Face à l’océan

J’ai fini par appeler le comptable. Cela faisait des semaines que je devais le faire. Il m’a répondu avec gentillesse, m’assurant que nous avions encore le temps pour la déclaration.

Toujours cette manie d’attendre le dernier moment pour accomplir ce qui, de toute façon, devra être fait.

Comme la mort : inéluctable, prévisible, mais que l’on repousse jusqu’au bout.

J’ai envoyé un SMS pour lui demander si je pouvais lui rendre visite. Elle m’a répondu qu’il valait mieux venir après le déjeuner. Je ne comprenais pas pourquoi il fallait encore respecter des horaires, alors que son temps était compté.

Comme si je n’avais jamais rien compris. Cette pensée m’a traversé.

Elle m’a accueilli en disant : « Reviens dans vingt minutes. J’ai besoin de manger calmement, en mâchant très lentement, pour mieux digérer. »

Je suis descendu dans le jardin. Assis, j’ai regardé autour de moi. Le centre Jeanne-Garnier est un lieu de vie où l’on attend qu’elle s’éteigne. Ici, pas de bruit : les sons sont absorbés dehors par la végétation, et dedans, pas d’appareils de soins, peu de voix, mais des sourires.

Elle a pris le temps de manger, peut-être en se disant que c’était l’un de ses derniers repas.

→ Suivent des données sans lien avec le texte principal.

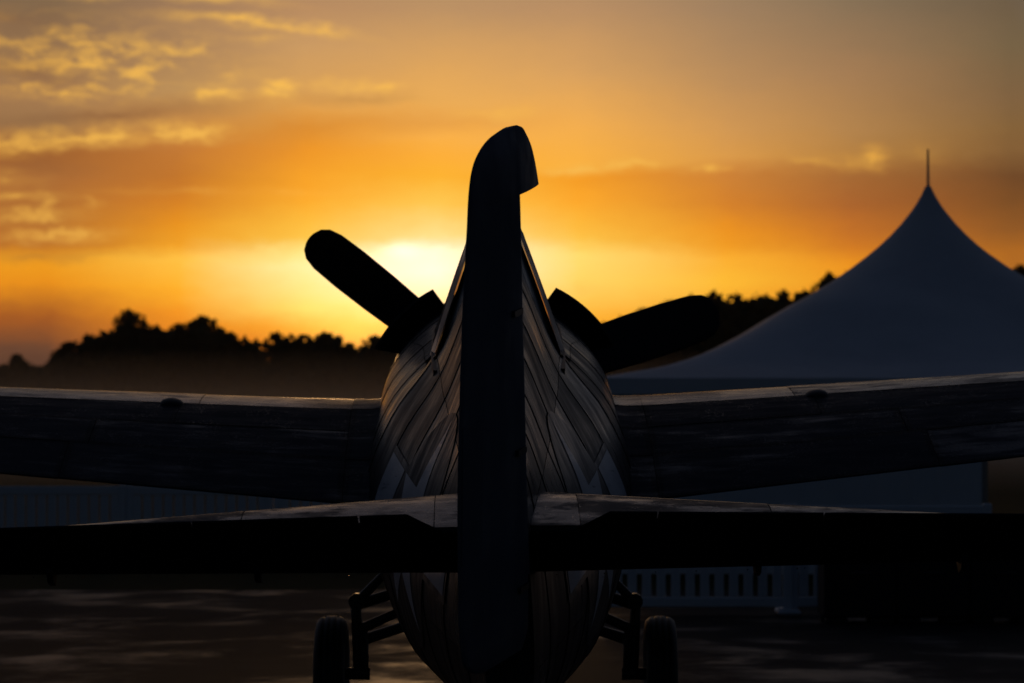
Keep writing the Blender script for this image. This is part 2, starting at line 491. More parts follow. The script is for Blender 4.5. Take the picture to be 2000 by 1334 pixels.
class MB:
    def __init__(self):
        self.v, self.f, self.uv = [], [], []

    def add(self, verts, faces, uvs=None):
        o = len(self.v)
        self.v += [tuple(p) for p in verts]
        self.f += [tuple(i + o for i in q) for q in faces]
        self.uv += uvs if uvs else [(0.5, 0.5, .5, .5)] * len(verts)

    def loft(self, rings, caps=True, closed=True):
        n = len(rings[0])
        vs = [p for r in rings for p in r]
        fs = []
        for i in range(len(rings) - 1):
            for j in range(n if closed else n - 1):
                a, b2 = i * n + j, i * n + (j + 1) % n
                fs.append((a, b2, b2 + n, a + n))
        self.add(vs, fs)
        if caps and closed:
            for r, flip in ((rings[0], True), (rings[-1], False)):
                idx = list(range(n))
                self.add(r, [tuple(reversed(idx)) if flip else tuple(idx)])

    def tube(self, p0, p1, r0, r1=None, n=10, mid=None):
        r1 = r0 if r1 is None else r1
        p0, p1 = Vector(p0), Vector(p1)
        ax = (p1 - p0).normalized()
        u = ax.orthogonal().normalized()
        w = ax.cross(u)

        def ring(c, r):
            return [c + (u * math.cos(t) + w * math.sin(t)) * r for t in [2 * math.pi * k / n for k in range(n)]]
        self.loft([ring(p0, r0), ring(p1, r1)])

    def box(self, c, s, rot=None, bev=0.0):
        cx, cy, cz = c
        hx, hy, hz = s[0] / 2, s[1] / 2, s[2] / 2
        if bev <= 0:
            pts = [(x, y, z) for z in (-hz, hz) for x, y in ((-hx, -hy), (hx, -hy), (hx, hy), (-hx, hy))]
            fs = [(3, 2, 1, 0), (4, 5, 6, 7), (0, 1, 5, 4), (1, 2, 6, 5), (2, 3, 7, 6), (3, 0, 4, 7)]
            if rot:
                pts = [rot @ Vector(p) for p in pts]
            self.add([(p[0] + cx, p[1] + cy, p[2] + cz) for p in pts], fs)
            return
        b2 = bev

        def ring(z, ix):
            h, k = hx - ix, hy - ix
            o = [(-h + b2, -k), (h - b2, -k), (h, -k + b2), (h, k - b2), (h - b2, k), (-h + b2, k), (-h, k - b2), (-h, -k + b2)]
            return [Vector((x, y, z)) for x, y in o]
        rings = [ring(-hz, b2), ring(-hz + b2, 0), ring(hz - b2, 0), ring(hz, b2)]
        if rot:
            rings = [[rot @ p for p in r] for r in rings]
        self.loft([[p + Vector(c) for p in r] for r in rings])

    def build(self, name, m, parent=None, smooth=False, loc=None):
        me = bpy.data.meshes.new(name)
        o0 = Vector(loc) if loc is not None else (ROOTLOC.get(parent.name, Vector((0, 0, 0))) if parent else Vector((0, 0, 0)))
        me.from_pydata([(p[0] - o0[0], p[1] - o0[1], p[2] - o0[2]) for p in self.v], [], self.f)
        if any(u != (0.5, 0.5, .5, .5) for u in self.uv):
            la = me.uv_layers.new(name='edge_a')
            lb = me.uv_layers.new(name='edge_b')
            for lp in me.loops:
                u = self.uv[lp.vertex_index]
                la.data[lp.index].uv = (u[0], u[1])
                lb.data[lp.index].uv = (u[2], u[3])
        if smooth:
            me.polygons.foreach_set('use_smooth', [True] * len(me.polygons))
        me.materials.append(m if not isinstance(m, str) else M[m])
        me.update()
        ob = bpy.data.objects.new(name, me)
        COL.objects.link(ob)
        if parent:
            ob.parent = parent
            ROOTLOC[ob.name] = o0
            if loc is not None:
                pl = ROOTLOC.get(parent.name, Vector((0, 0, 0)))
                ob.location = o0 - pl
        elif loc is not None:
            ob.location = o0
        return ob


ROOTLOC = {}


def empty(name, loc):
    o = bpy.data.objects.new(name, None)
    o.empty_display_size = .3
    COL.objects.link(o)
    o.location = loc
    ROOTLOC[o.name] = Vector(loc)
    return o


def tag(o, label, cat, group=None, kind=None):
    if label:
        o['label'] = label
    if cat:
        o['category'] = cat
    if group:
        o['group'] = group
    if kind:
        o['kind'] = kind
    return o


def copy_tree(o, parent=None):
    c = o.copy()
    COL.objects.link(c)
    c.parent = parent
    for ch in o.children:
        copy_tree(ch, c)
    return c


# ------------------------------------------------------------------ ground
def sheet(name, x0, x1, y0, y1, z, m, nx=2, ny=2, wob=0.0):
    b = MB()
    vs = []
    for j in range(ny + 1):
        for i in range(nx + 1):
            x = x0 + (x1 - x0) * i / nx
            y = y0 + (y1 - y0) * j / ny
            if wob and j in (ny,):
                y += rnd.uniform(-wob, wob)
            vs.append((x, y, z))
    fs = [(j * (nx + 1) + i, j * (nx + 1) + i + 1, (j + 1) * (nx + 1) + i + 1, (j + 1) * (nx + 1) + i) for j in range(ny) for i in range(nx)]
    b.add(vs, fs)
    o = b.build(name, m)
    o['kind'] = 'structure'
    return o


sheet('ground', -900, 900, -60, 950, -0.006, 'grass')
sheet('tarmac_apron', -60, 60, -30, 33.5, 0.0, 'tarmac', 40, 2, .35)

# ------------------------------------------------------------------ the airplane frame
HUB = Vector((-0.116, 19.4, 2.06))
ROT = Matrix.Rotation(R_(0.85), 3, 'Z') @ Matrix.Rotation(R_(11.0), 3, 'X') @ Matrix.Rotation(R_(-0.8), 3, 'Y')


def A(x, L, z):
    """airplane frame (x right, L metres behind the propeller, z above the thrust line) to the place"""
    return HUB + ROT @ Vector((x, -L, z))


plane = empty('airplane', (-0.11, 17.6, 0))
tag(plane, 'dark propeller fighter airplane seen from behind on the wet apron', 'airplane')


def pchip(xs, ys):
    n = len(xs)
    h = [xs[i + 1] - xs[i] for i in range(n - 1)]
    dl = [(ys[i + 1] - ys[i]) / h[i] for i in range(n - 1)]
    ms = [dl[0]]
    for i in range(1, n - 1):
        if dl[i - 1] * dl[i] <= 0:
            ms.append(0.0)
        else:
            w1, w2 = 2 * h[i] + h[i - 1], h[i] + 2 * h[i - 1]
            ms.append((w1 + w2) / (w1 / dl[i - 1] + w2 / dl[i]))
    ms.append(dl[-1])

    def f(x):
        if x <= xs[0]:
            return ys[0]
        if x >= xs[-1]:
            return ys[-1]
        i = 0
        while x > xs[i + 1]:
            i += 1
        t = (x - xs[i]) / h[i]
        t2, t3 = t * t, t * t * t
        return ((2 * t3 - 3 * t2 + 1) * ys[i] + (t3 - 2 * t2 + t) * h[i] * ms[i] + (-2 * t3 + 3 * t2) * ys[i + 1] + (t3 - t2) * h[i] * ms[i + 1])
    return f


circ = [(.66 * math.sin(R_(t)), .66 * math.cos(R_(t)) + .09) for t in (0, 22.5, 45, 67.5, 90, 112.5, 135, 157.5, 180)]
STA = {
    1.25: circ,
    1.9: [(0, .80), (.25, .76), (.47, .60), (.635, .38), (.69, .05), (.64, -.25), (.53, -.54), (.29, -.74), (0, -.82)],
    2.6: [(0, .82), (.20, .80), (.40, .68), (.61, .44), (.705, .08), (.67, -.25), (.55, -.60), (.29, -.82), (0, -.89)],
    3.45: [(0, .90), (.17, .88), (.36, .72), (.58, .46), (.715, .10), (.67, -.25), (.53, -.60), (.28, -.82), (0, -.89)],
    3.62: [(0, 1.36), (.115, 1.29), (.315, .82), (.56, .48), (.705, .10), (.66, -.25), (.52, -.60), (.27, -.81), (0, -.87)],
    4.6: [(0, 1.25), (.105, 1.18), (.27, .80), (.45, .48), (.59, .12), (.56, -.20), (.45, -.51), (.23, -.69), (0, -.74)],
    5.5: [(0, 1.12), (.09, 1.06), (.215, .76), (.34, .48), (.435, .15), (.42, -.12), (.33, -.38), (.17, -.53), (0, -.57)],
    6.4: [(0, 1.0), (.075, .95), (.155, .74), (.225, .50), (.275, .20), (.265, -.02), (.21, -.21), (.11, -.32), (0, -.35)],
    7.1: [(0, .90), (.06, .86), (.095, .70), (.125, .48), (.145, .22), (.14, .05), (.11, -.09), (.06, -.16), (0, -.18)],
    7.46: [(0, .85), (.045, .82), (.065, .68), (.08, .48), (.09, .25), (.085, .10), (.065, .01), (.035, -.05), (0, -.07)],
}
SL = sorted(STA)
FX = [pchip(SL, [STA[l][k][0] for l in SL]) for k in range(9)]
FZ = [pchip(SL, [STA[l][k][1] for l in SL]) for k in range(9)]


def cr(p0, p1, p2, p3, t):
    return .5 * ((2 * p1) + (p2 - p0) * t + (2 * p0 - 5 * p1 + 4 * p2 - p3) * t * t + (3 * p1 - p0 - 3 * p2 + p3) * t ** 3)


def fus(L, s):
    """right-half section point for s in 0 (top) to 8 (belly); s beyond mirrors"""
    xs = [f(L) for f in FX]
    zs = [f(L) for f in FZ]
    i = min(7, max(0, int(s)))
    t = s - i

    def gx(k):
        return -xs[-k] if k < 0 else (-xs[16 - k] if k > 8 else xs[k])

    def gz(k):
        return zs[-k] if k < 0 else (zs[16 - k] if k > 8 else zs[k])
    return (cr(gx(i - 1), gx(i), gx(i + 1), gx(i + 2), t), cr(gz(i - 1), gz(i), gz(i + 1), gz(i + 2), t))


def fus_n(L, s):
    x0, z0 = fus(L, max(0, s - .02))
    x1, z1 = fus(L, min(8, s + .02))
    tx, tz = x1 - x0, z1 - z0
    n = math.hypot(tx, tz) or 1
    return (-tz / n, tx / n)


def fus_pt(L, s, off=0.0, side=1):
    x, z = fus(L, s)
    nx, nz = fus_n(L, s)
    return A(side * (x + nx * off), L, z + nz * off)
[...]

Elle a parlé longuement au téléphone avec un médecin. J’ai trouvé cette conversation inutilement longue. J’étais pressé de l’écouter, d’entendre une amie se confier sur la terreur de mourir.

Mais c’était là, sans doute, le signe que je n’étais plus à la hauteur de l’instant : je projetais mes propres peurs.

« J’aimerais être enterrée au cimetière de Beauval, auprès de ma grand-mère », m’avait-elle confié. Avant cela, elle m’avait dit combien elle se sentait bien ici, au calme, propice à la réflexion — penser à ce qu’il restait à faire : distribuer un peu d’argent à ses nièces, organiser ses obsèques, revoir les personnes importantes de sa vie.

On a ri en imaginant qu’une entreprise de pompes funèbres aurait tout intérêt à s’installer juste en face de sa chambre. Je crois que je me suis penché à la fenêtre pour vérifier.

Je lui ai promis que j’organiserais une cérémonie dans la tradition polynésienne, dans les Landes, face à l’océan — pour célébrer celle qui aimait la mer et le surf.

Nous nous sommes quittés, embrassés.

Elle est partie huit jours plus tard, selon ses propres mots, « apaisée d’avoir tout fait avant de partir ».